The Dresser is a successful 1980 West End and Broadway play by Ronald Harwood, which tells the story of an aging actor's personal assistant, who struggles to keep his charge's life together.
It was adapted as a 1983 film, based on a screenplay by Harwood. The film was directed by Peter Yates and produced by Yates with Ronald Harwood. The cinematography was by Kelvin Pike. The film version of The Dresser stars Albert Finney, Tom Courtenay, Zena Walker, Eileen Atkins, Michael Gough and Edward Fox. Finney and Courtenay were both nominated for Academy Awards, BAFTA Awards and Golden Globe Awards for their performances, with Courtenay winning the Golden Globe Award for Best Actor - Motion Picture Drama in a tie with Robert Duvall in Tender Mercies.Synopsis
The Dresser opens with a performance of King Lear at a regional theatre in England during the last days of World War II. In the title role is an ageing, once-famous Shakespearean actor identified to us only as "Sir" (Albert Finney).

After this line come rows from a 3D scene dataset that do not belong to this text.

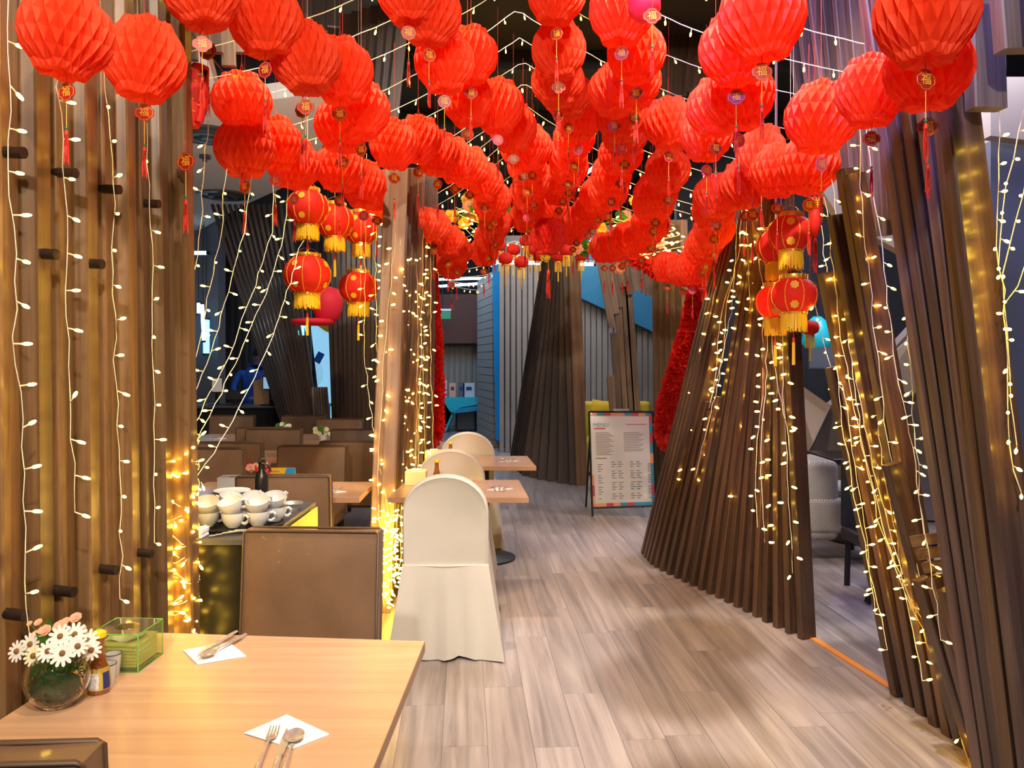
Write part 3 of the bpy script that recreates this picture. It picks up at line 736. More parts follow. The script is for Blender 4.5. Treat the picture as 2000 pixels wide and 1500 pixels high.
# small white cups
def shot(px, py, lab, h=.052):
    p = Z(px, py, TZ); t = thing('small_cup', lab, 'cup', p)
    obj('body', MB().lathe([(0, .0), (.0135, 0), (.0145, .002), (.0195, h), (.018, h), (.0135, .006), (0, .006)], 28), 'white', t, smooth=50)
    mb = MB(); mb.lathe([(.0196, h-.0016), (.0199, h), (.0192, h+.0008), (.018, h)], 28, cap=False); obj('rim_line', mb, 'grey_trim', t, smooth=True)
shot(211, 1338, 'small white cup with a dark rim, the nearer one behind the sauce bottle')
shot(221, 1320, 'small white cup with a dark rim, the farther one before the tissue box', .056)
# tissue box
def tissue_box(label, p, rz, sx, sy, h, acr='green_ac', edge='green_edge', tis='tissue'):
    t = thing('tissue_box', label, 'tissue box', p, rz); th = .0025
    for nm, c, d in (('front_panel', (0, -sy/2, h/2), (sx, th, h)), ('rear_panel', (0, sy/2, h/2), (sx, th, h)), ('side_panel', (-sx/2, 0, h/2), (th, sy-th, h)), ('side_panel', (sx/2, 0, h/2), (th, sy-th, h)), ('bottom_panel', (0, 0, .0035), (sx-.006, sy-.006, .003))):
        obj(nm, MB().box(c, d), acr, t)
    mb = MB(); n = 20; ring = [(.030*math.cos(2*PI*k/n), .030*math.sin(2*PI*k/n)) for k in range(n)]
    out_ = []
    for k in range(n):
        x, y = ring[k]; s_ = min((sx/2-.001)/max(1e-6, abs(x)), (sy/2-.001)/max(1e-6, abs(y))); out_.append((x*s_, y*s_))
    vs = [(x, y, h+z) for z in (0, .0025) for x, y in ring+out_]
    fs = []
    for k in range(n):
        j = (k+1) % n; fs += [(k, j, n+j, n+k)[::-1], (2*n+k, 2*n+j, 3*n+j, 3*n+k), (k, 2*n+k, 2*n+j, j), (n+k, n+j, 3*n+j, 3*n+k)]
    mb.add(vs, fs); lid = obj('lid', mb, acr, t)
    mb = MB(); r = .0016
    for sxx in (-1, 1):
        for syy in (-1, 1): mb.tube([(sxx*sx/2, syy*sy/2, 0), (sxx*sx/2, syy*sy/2, h+.002)], r, 5)
    for z in (.001, h+.0015):
        mb.tube([(-sx/2, -sy/2, z), (sx/2, -sy/2, z), (sx/2, sy/2, z), (-sx/2, sy/2, z), (-sx/2, -sy/2, z)], r, 5)
    obj('edge_frame', mb, edge, t)
    for k in range(7):
        obj('tissue', MB().rbox((rnd.uniform(-.002, .002), rnd.uniform(-.002, .002), .010+k*.0085), (sx-.018, sy-.018, .0078), .003, seg=1), tis, t)
    mb = MB(); vs = []; fs = []
    for i in range(9):
        for j in range(9):
            u, v = i/8-.5, j/8-.5; vs.append((u*sx*.62, v*sy*.55, .072+.012*math.cos(u*3)*math.cos(v*4)+.003*math.sin(9*u+5*v)))
    for i in range(8):
        for j in range(8): fs.append((i*9+j, (i+1)*9+j, (i+1)*9+j+1, i*9+j+1))
    mb.add(vs, fs); obj('top_sheet', mb, 'napkin', t, smooth=True)
tissue_box('lime-green clear tissue box at the rear corner of the near table', Vector((-.992, 2.045, TZ)), math.radians(-3), .125, .125, .092)
# napkins and cutlery
def cutlery(kind, mb, L=.2):
    """lies along +y from the handle end at 0, bowl or tines at L"""
    if kind == 'spoon':
        mb.tube([(0, 0, .004), (0, .04, .005), (0, .09, .006), (0, .125, .008), (0, .142, .006)], [.0065, .0060, .0038, .0026, .0035], 8, flat=.42)
        vs = []; fs = []; n = 18
        for z0 in (0, -.0012):
            for ring in range(5):
                f = ring/4
                for k in range(n):
                    a = 2*PI*k/n; x = .0205*f*math.cos(a); y = .170+.030*f*math.sin(a)*(1.0+.06*math.sin(a))
                    vs.append((x, y, .0035+.0075*f*f+z0))
        for h_ in range(2):
            for ring in range(4):
                for k in range(n):
                    q = (h_*5*n+ring*n+k, h_*5*n+ring*n+(k+1) % n, h_*5*n+(ring+1)*n+(k+1) % n, h_*5*n+(ring+1)*n+k)
                    fs.append(q if h_ else q[::-1])
        for k in range(n): fs.append((4*n+k, 4*n+(k+1) % n, 9*n+(k+1) % n, 9*n+k))
        mb.add(vs, fs)
    elif kind == 'fork':
        mb.tube([(0, 0, .004), (0, .04, .005), (0, .09, .006), (0, .125, .009), (0, .140, .008)], [.0065, .0060, .0038, .0026, .0045], 8, flat=.42)
        mb.tube([(0, .136, .008), (0, .145, .006), (0, .158, .005)], [.005, .0105, .0115], 8, flat=.12)
        for x in (-.0096, -.0032, .0032, .0096): mb.tube([(x, .156, .005), (x, .175, .0045), (x, .198, .009)], [.0019, .0018, .0009], 5)
    else:
        mb.tube([(0, 0, .004), (0, .03, .005), (0, .085, .005), (0, .10, .005)], [.0068, .0075, .0062, .0045], 8, flat=.5)
        mb.prism([(-.006, .098, .004), (.007, .098, .004), (.010, .15, .004), (.007, .19, .004), (-.002, .215, .004), (-.006, .16, .004)], (0, 0, .0016))
def place_set(corners, items, labs, z=TZ, nlabel=''):
    cs = [Z(x, y, z) for x, y in corners]; c = sum(cs, Vector((0, 0, 0)))/len(cs)
    for k in range(2):
        q = [v-c+Vector((0, 0, .0008+k*.0014)) for v in cs]
        if k: q = [v+Vector((.003, -.004, 0)) if i == 0 else v for i, v in enumerate(q)]
        if k == 0: t = thing('napkin', nlabel, 'napkin', c)
        obj('fold', MB().prism(q, (0, 0, .0012)), 'napkin', t)
    for (kind, px, py, ax, ay, lift, s_), lab in zip(items, labs):
        a, b = Z(px, py, z), Z(ax, ay, z); dv = (b-a); ang = math.atan2(dv.y, dv.x)-PI/2
        mb = MB(); cutlery(kind, mb); o = obj(kind, mb, 'steel', smooth=50); o.location = a+Vector((0, 0, lift)); o.rotation_euler = (0, 0, ang); o.scale = (s_, s_, s_)
        tag(o, lab, kind)
place_set([(476, 1433), (560, 1398), (643, 1436), (572, 1464)],
          [('fork', 497, 1520, 556, 1388, .004, .95), ('knife', 530, 1540, 579, 1374, .007, 1.0), ('spoon', 548, 1536, 592, 1392, .004, 1.0)],
          ['steel fork on the white napkin at the front of the near table', 'steel knife between fork and spoon at the front of the near table', 'steel spoon with round bowl at the front of the near table'],
          nlabel='folded white napkin at the front of the near table')
place_set([(357, 1271), (447, 1256), (481, 1283), (385, 1299)],
          [('fork', 480, 1243, 384, 1290, .004, .82), ('knife', 462, 1242, 392, 1284, .010, .85), ('spoon', 474, 1250, 408, 1286, .007, .85)],
          ['steel fork piled on the napkin at the rear of the near table', 'steel knife piled on the napkin at the rear of the near table', 'steel spoon piled on the napkin at the rear of the near table'],
          nlabel='folded white napkin at the rear of the near table')

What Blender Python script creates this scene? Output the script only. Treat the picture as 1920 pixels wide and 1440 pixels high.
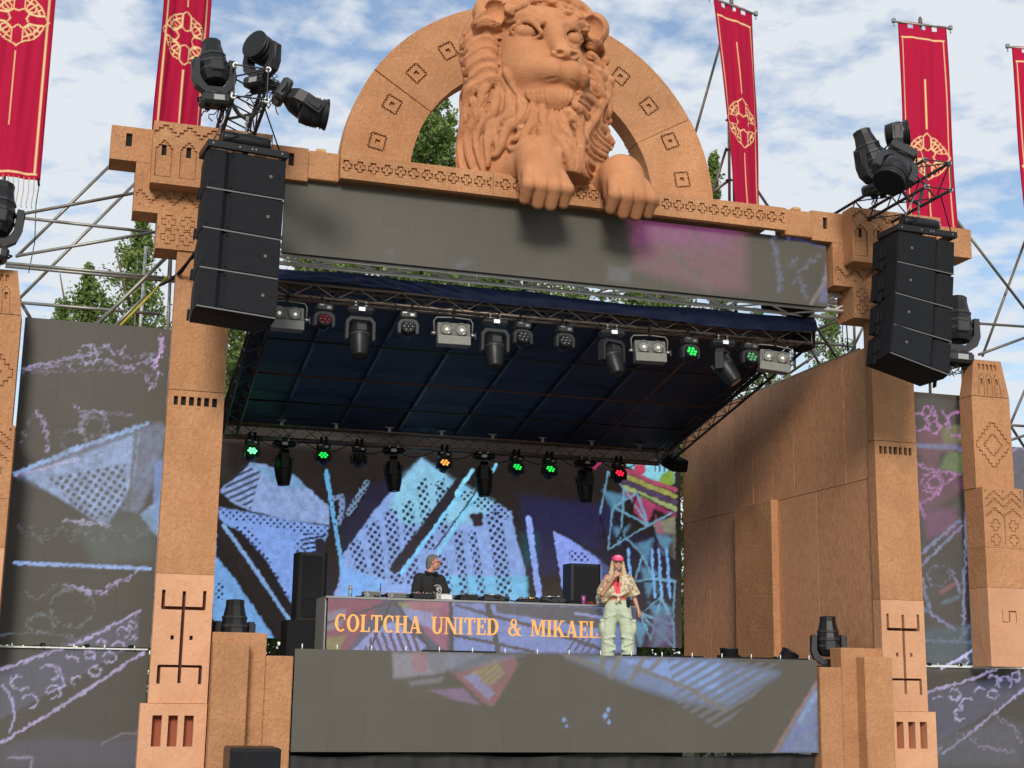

He is of the old, bombastic school of British acting, full of grand gestures and fine oratory. As the curtain comes down on the last act, and as the actors line up for their curtain call, Sir lectures them on the mistakes they've made during the performance, showing us that he is the leader of this travelling band of actors bringing Shakespeare to the provinces during wartime.